EASTON, Conn. ? A new write-in candidate has joined the race for Easton first selectman, and he’s running on only one issue: cell towers.

“I am running to draw attention to the lack of cell phone service in a good part of Easton because some people feel this good, rural town will be defiled by cell towers, and I don’t think it’s true,” said Richard Seclow.

Seclow said he doesn’t want to publicize his personal life, his profession or anything else about himself. He said he solely wants “to draw attention to the lack of a utility which can be a vital part in our lives.” He’s not affiliated with any party, doesn’t have any other platform for his candidacy or anything against Republican First Selectman Thomas Herrmann. He said he just wants to get people in town talking.

“I just want to get Easton into the 21st century,” Seclow said.

Seclow isn’t the only write-in vying to take over Herrmann’s job. Robert Webbe has also filed paperwork with the secretary of the state’s office.

Unlike Seclow, Webbe does have a beef with the way the current administration has been running Easton. Webbe, an account executive with the Vermont-based nutrition company New Chapter, Inc., states on his website, www.robertwebbe.com , that after attending several board, commission and town meetings he “observed troubling indications of dysfunction in our Town government.”

Part of the problem, Webbe says, is the lack of communication between Herrmann and town residents. “Decisions are too often made exclusive of essential committee oversight and/or the voice of the citizenry.”

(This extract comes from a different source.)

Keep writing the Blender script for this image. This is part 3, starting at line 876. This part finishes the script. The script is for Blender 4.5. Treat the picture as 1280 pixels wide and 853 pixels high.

Webbe, who couldn’t be reached for comment, promises to decentralize town government, encourage debate, establish task forces to work with town emergency management officials, determine options for the South Park Avenue property and reduce taxes.

Though certified as candidates by the state, Webbe and Seclow  may find it difficult to get even one vote. Unlike candidates listed on the ballot, write-ins do not appear on the ballot and must rely on voters writing in their name on a line at the bottom of the ballot, said Town Clerk Derek Buckley.

Those wishing to have their name on the Nov. 8 ballot as a write-in candidate must submit paperwork to the secretary of the state by Oct. 25.